One of RBK's unidentified sources said the Church is interested in buying the bank to save money belonging to accounts opened by the dioceses. Moscow-based Ergo, which was set up in 1994, serves over 60 organisations drawn from 18 dioceses of the nation's Orthodox Church.
The bank's main office is located in Moscow's historic Kitai Gorod beside a church, where Ivan the Terrible was reputedly married to his his sixth wife Vasilisa Melentieva in the late 16th century.
The lender, which is the 311th largest in Russia with RUB6.5bn ($85mn) in assets, had been growing fast in recent years by opening new offices in the regions, boosting its capital and joining the Swift and Visa international payment systems.
Russia's Orthodox Church is led by Patriarch Kirill I, is renowned for his penchant for the good life. In 2012, Kirill made the headlines after the church photoshopped a $30,000 Swiss watch off his wrist but forgot to remove its reflection from the shiny table he was sitting at. Church critics had a field day, declaring the 'disapperaring watch' a 'miracle.' Kirill denied wearing it but was later forced to admit it was his. He claimed it was a gift from a wealthy friend and that it had been sold and the money given to charity.
The Orthodox Church has had its hands burnt once before when it comes to the banking sector. In the 1990s, it was involved with a bank called "Old Bank", which later became Sofrino. It was run by a group of men with who were very close to the late Patriarch Alexy II and the current head Kirill.
Sofrino handled the church's assets and money given by the state and other sources for restoring churches. It also dabbled in loans and investments but things soured and its license was revoked by the Central Bank of Russia (CBR) in 2014 because it had almost four times more debt than assets.
Before becoming patriarch, Kirill, a former KGB agent, was involved in exploiting the church's tax-free status by importing alcohol and cigarettes and selling them at lower than market value prices.
Kommersant and other newspapers accused Kirill of profiteering and abusing the privilege of duty-free importation granted to the Church in the mid-1990s and dubbed him the "Tobacco Metropolitan". Kirill's personal wealth was estimated by the Moscow News in 2006 to be $4bn.

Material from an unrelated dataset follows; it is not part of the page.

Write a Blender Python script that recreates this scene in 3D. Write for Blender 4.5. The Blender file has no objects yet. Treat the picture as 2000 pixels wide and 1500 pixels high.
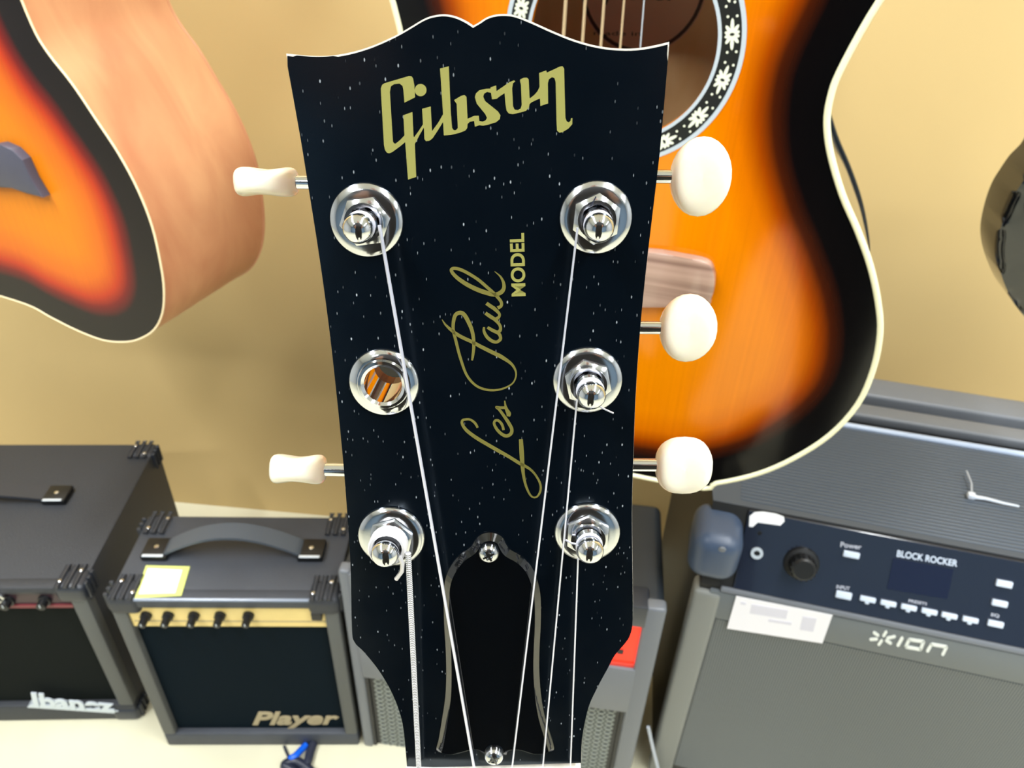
import bpy, bmesh, math, random
import numpy as np
from mathutils import Matrix, Vector
from mathutils.geometry import tessellate_polygon

random.seed(7)
S = bpy.context.scene
COL = S.collection
# ------------------------------------------------------------------ camera
PITCH, ROLL, FPX = 0.6183, 0.0363, 1500.0
cp, sp_, cr, sr = math.cos(PITCH), math.sin(PITCH), math.cos(ROLL), math.sin(ROLL)
CF = np.array([0, cp, -sp_])
_r = np.array([1.0, 0, 0]); _u = np.array([0, sp_, cp])
CR = _r * cr + _u * sr
CU = -_r * sr + _u * cr
CAM = np.array([0, 0, 1.0])
cam = bpy.data.objects.new('camera', bpy.data.cameras.new('camera'))
COL.objects.link(cam)
cam.matrix_world = Matrix(((CR[0], CU[0], -CF[0], 0), (CR[1], CU[1], -CF[1], 0), (CR[2], CU[2], -CF[2], 1.0), (0, 0, 0, 1)))
cam.data.sensor_width = 36
cam.data.lens = 27.0
cam.data.clip_start = 0.01
cam.data.dof.use_dof = True
cam.data.dof.focus_distance = 0.172
cam.data.dof.aperture_fstop = 36
S.camera = cam

# ------------------------------------------------------------------ world, lights, exposure
w = bpy.data.worlds.new('world'); S.world = w; w.use_nodes = True
w.node_tree.nodes['Background'].inputs[0].default_value = (0.80, 0.88, 1.0, 1)
w.node_tree.nodes['Background'].inputs[1].default_value = 0.12
def area(name, loc, target, sx, sy, power, col=(1, 0.97, 0.93)):
    L = bpy.data.lights.new(name, 'AREA'); L.shape = 'RECTANGLE'; L.size = sx; L.size_y = sy
    L.energy = power; L.color = col
    o = bpy.data.objects.new(name, L); COL.objects.link(o); o.location = loc
    o.rotation_euler = (Vector(target) - Vector(loc)).to_track_quat('-Z', 'Y').to_euler()
    return o
area('ceiling_tube', (-1.1, -0.1, 2.55), (-1.1, -0.1, 0), 0.14, 1.9, 52, (.95,.98,1))
area('ceiling_tube', (0.75, -0.35, 2.55), (0.75, -0.35, 0), 0.14, 1.9, 46, (.95,.98,1))
area('ceiling_tube', (-0.2, -1.6, 2.55), (-0.2, -1.6, 0), 1.9, 0.14, 42, (.95,.98,1))
area('ceiling_tube', (2.4, -1.2, 2.55), (2.4, -1.2, 0), 0.14, 1.9, 30, (.95,.98,1))
S.view_settings.view_transform = 'Standard'
S.view_settings.look = 'None'
S.view_settings.gamma = 1
S.view_settings.exposure = 0.58
S.view_settings.use_curve_mapping = False

# ------------------------------------------------------------------ geometry helpers
def ray(x, y): return CF * FPX + CR * (x - 1000) - CU * (y - 750)
def vn(v): v = np.array(v, float); return v / np.linalg.norm(v)
class Fr:
    """local frame: origin and three axes"""
    def __init__(s, O, x, y, z): s.O = np.array(O, float); s.A = np.array([x, y, z], float)
    def hit(s, px, py, axis, val):
        d = s.A @ ray(px, py); o = s.A @ (CAM - s.O)
        t = (val - o[axis]) / d[axis]
        return o + d * t
    def mat(s):
        m = Matrix.Identity(4)
        for i in range(3):
            for j in range(3): m[i][j] = s.A[j][i]
            m[i][3] = s.O[i]
        return m
def yawfr(O, yaw):
    c, q = math.cos(yaw), math.sin(yaw)
    return Fr(O, (c, q, 0), (-q, c, 0), (0, 0, 1))
def planefr(vp, px, depth):
    n = vn(ray(*vp)); O = CAM + ray(*px) / FPX * depth
    x = vn(np.cross(n, [0, 0, 1])); y = np.cross(x, n)
    return Fr(O, x, y, -n)        # local z points to the viewer

class MB:
    def __init__(s): s.v = []; s.f = []
    def add(s, vs, fs, M=None):
        b = len(s.v)
        for p in vs:
            s.v.append(tuple(M @ Vector(p)) if M is not None else tuple(p))
        s.f += [tuple(b + i for i in f) for f in fs]
        return s
    def bm(s, bm, M=None):
        bm.verts.index_update()
        s.add([v.co[:] for v in bm.verts], [[v.index for v in f.verts] for f in bm.faces], M); bm.free(); return s
    def box(s, x0, x1, y0, y1, z0, z1, bev=0, seg=2, M=None):
        bm = bmesh.new(); bmesh.ops.create_cube(bm, size=1)
        for v in bm.verts:
            v.co = ((x0 + x1) / 2 + v.co.x * (x1 - x0), (y0 + y1) / 2 + v.co.y * (y1 - y0), (z0 + z1) / 2 + v.co.z * (z1 - z0))
        if bev: bmesh.ops.bevel(bm, geom=bm.edges[:], offset=bev, segments=seg, profile=0.5, affect='EDGES')
        return s.bm(bm, M)
    def prism(s, pts, z0, z1, bev=0, seg=2, M=None):
        bm = bmesh.new()
        vs = [bm.verts.new((p[0], p[1], z0)) for p in pts]
        f = bm.faces.new(vs); f.normal_update()
        if f.normal.z > 0: f.normal_flip()
        r = bmesh.ops.extrude_face_region(bm, geom=[f])
        top = [e for e in r['geom'] if isinstance(e, bmesh.types.BMVert)]
        for v in top: v.co.z = z1
        if bev:
            ed = [e for e in bm.edges if abs(e.verts[0].co.z - z1) < 1e-9 and abs(e.verts[1].co.z - z1) < 1e-9]
            bmesh.ops.bevel(bm, geom=ed, offset=bev, segments=seg, profile=0.5, affect='EDGES')
        bmesh.ops.recalc_face_normals(bm, faces=bm.faces[:])
        bmesh.ops.triangulate(bm, faces=[f for f in bm.faces if len(f.verts) > 4])
        return s.bm(bm, M)
    def holed(s, outer, holes, z0, z1, M=None):
        loops = [outer] + holes
        flat = [p for l in loops for p in l]
        tris = tessellate_polygon([[Vector((p[0], p[1], 0)) for p in l] for l in loops])
        n = len(flat); vs = [(p[0], p[1], z1) for p in flat] + [(p[0], p[1], z0) for p in flat]; fs = []
        for t in tris:
            a, b, c = [flat[i] for i in t]
            cr_ = (b[0]-a[0])*(c[1]-a[1]) - (b[1]-a[1])*(c[0]-a[0])
            t = tuple(t) if cr_ > 0 else tuple(t[::-1])
            fs.append(t); fs.append(tuple(i + n for i in t[::-1]))
        k = 0
        for l in loops:
            m = len(l)
            for i in range(m):
                a, b = k + i, k + (i + 1) % m
                fs.append((a, b, b + n, a + n))
            k += m
        return s.add(vs, fs, M)
    def tube(s, pts, r, seg=8, caps=True, flat=None):
        P = [Vector(p) for p in pts]; n = len(P); vs = []; fs = []
        rr = r if isinstance(r, (list, tuple)) else [r] * n
        up = None
        for i in range(n):
            t = (P[min(i+1, n-1)] - P[max(i-1, 0)]).normalized()
            if up is None:
                up = Vector((0, 0, 1)) if abs(t.z) < .9 else Vector((1, 0, 0))
            a = t.cross(up)
            if a.length < 1e-6: a = t.cross(Vector((1, 0, 0)))
            a.normalize(); b = a.cross(t).normalized(); up = b
            for k in range(seg):
                an = 2 * math.pi * k / seg
                vs.append(P[i] + (a * math.cos(an) + b * math.sin(an) * (flat or 1)) * rr[i])
        for i in range(n - 1):
            for k in range(seg):
                fs.append((i*seg + k, i*seg + (k+1) % seg, (i+1)*seg + (k+1) % seg, (i+1)*seg + k))
        if caps: fs.append(tuple(range(seg))[::-1]); fs.append(tuple((n-1)*seg + k for k in range(seg)))
        return s.add(vs, fs)
    def lathe(s, prof, seg=32, M=None, caps=True):
        vs = []; fs = []
        for (r, z) in prof:
            for k in range(seg):
                a = 2*math.pi*k/seg; vs.append((r*math.cos(a), r*math.sin(a), z))
        for i in range(len(prof)-1):
            for k in range(seg):
                fs.append((i*seg+k, i*seg+(k+1) % seg, (i+1)*seg+(k+1) % seg, (i+1)*seg+k))
        if caps:
            fs.append(tuple(range(seg))[::-1]); fs.append(tuple((len(prof)-1)*seg+k for k in range(seg)))
        return s.add(vs, fs, M)
    def ribbon(s, pts, ws, z, th=0.00006):
        """flat pen stroke lying on a plane z"""
        n = len(pts); L = []; R = []
        for i in range(n):
            a = pts[max(i-1, 0)]; b = pts[min(i+1, n-1)]
            dx, dy = b[0]-a[0], b[1]-a[1]; l = math.hypot(dx, dy) or 1
            nx, ny = -dy/l*ws[i]/2, dx/l*ws[i]/2
            L.append((pts[i][0]+nx, pts[i][1]+ny, z)); R.append((pts[i][0]-nx, pts[i][1]-ny, z))
        vs = L + R + [(p[0], p[1], z-th) for p in L] + [(p[0], p[1], z-th) for p in R]
        fs = []
        for i in range(n-1):
            fs.append((n+i, n+i+1, i+1, i))
            fs.append((i, i+1, 2*n+i+1, 2*n+i)); fs.append((n+i+1, n+i, 3*n+i, 3*n+i+1))
        return s.add(vs, fs)
    def build(s, name, m, parent=None, smooth=False, **kw):
        me = bpy.data.meshes.new(name); me.from_pydata(s.v, [], s.f); me.update()
        me.materials.append(m)
        if smooth:
            me.polygons.foreach_set('use_smooth', [True]*len(me.polygons))
            me.set_sharp_from_angle(angle=math.radians(40 if smooth is True else smooth))
        o = bpy.data.objects.new(name, me); COL.objects.link(o)
        if parent is not None: o.parent = parent
        for k, val in kw.items(): o[k] = val
        return o

def thing(name, fr, label, cat, group=None):
    o = bpy.data.objects.new(name, None); COL.objects.link(o); o.matrix_world = fr.mat(); o.empty_display_size = .03
    o['label'] = label; o['category'] = cat
    if group: o['group'] = group
    return o
def T(x, y, z, ax=None, rot=0):
    """matrix moving local z onto direction ax"""
    m = Matrix.Translation((x, y, z))
    if ax is not None: m = m @ Vector(ax).to_track_quat('Z', 'Y').to_matrix().to_4x4()
    return m @ Matrix.Rotation(rot, 4, 'Z')
def crom(P, n=6, closed=False):
    """Catmull-Rom through points"""
    P = [np.array(p, float) for p in P]; N = len(P); out = []
    rng = N if closed else N - 1
    for i in range(rng):
        if closed: a, b, c, d = P[(i-1) % N], P[i], P[(i+1) % N], P[(i+2) % N]
        else: a, b, c, d = P[max(i-1, 0)], P[i], P[i+1], P[min(i+2, N-1)]
        for k in range(n):
            t = k/n
            out.append(0.5*((2*b) + (-a+c)*t + (2*a-5*b+4*c-d)*t*t + (-a+3*b-3*c+d)*t**3))
    if not closed: out.append(P[-1])
    return out
def textmesh(body, quad, z, th=0.0004, shear=0, bold=0, font_space=1.0):
    """text laid over a local quad [BL, BR, TR, TL] of 2-D points; returns MB (x,y,z)"""
    c = bpy.data.curves.new('text', 'FONT'); c.body = body; c.offset = bold; c.shear = shear; c.space_character = font_space
    o = bpy.data.objects.new('text', c); COL.objects.link(o)
    dg = bpy.context.evaluated_depsgraph_get(); dg.update()
    me = o.evaluated_get(dg).to_mesh()
    V = [v.co.copy() for v in me.vertices]; Fc = [tuple(p.vertices) for p in me.polygons]
    o.evaluated_get(dg).to_mesh_clear(); bpy.data.objects.remove(o)
    x0 = min(v.x for v in V); x1 = max(v.x for v in V); y0 = min(v.y for v in V); y1 = max(v.y for v in V)
    q = [np.array(p[:2], float) for p in quad]; out = []
    for v in V:
        u = (v.x-x0)/(x1-x0); t = (v.y-y0)/(y1-y0)
        p = (q[0]*(1-u)+q[1]*u)*(1-t) + (q[3]*(1-u)+q[2]*u)*t
        out.append((p[0], p[1], z))
    mb = MB(); n = len(out)
    mb.add(out + [(p[0], p[1], z-th) for p in out], Fc + [tuple(i+n for i in f[::-1]) for f in Fc])
    ec = {}
    for f in Fc:
        for i in range(len(f)):
            a, b = f[i], f[(i+1) % len(f)]
            ec[(a, b)] = 1
    for (a, b) in list(ec):
        if (b, a) not in ec: mb.f.append((b, a, a+n, b+n))
    return mb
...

Meanwhile, Ergo's shareholders will be praying that the central bank will allow them time to get their house in order. The CBR, led by Elvira Nabiullina, has been tough on marginal lenders but has shown some leniency to those banks with friends in high places.
Since 2013, a banking sector clean-up by the regulator has stripped licenses from over 200 Russian banks, 80 of these in 2015 alone, reducing the total number to less than 700. The CBR has been denying licenses to credit institutions suspected of unlawful operations and money laundering, as well as encouraging takeovers of weakly capitalised and troubled banks by larger players.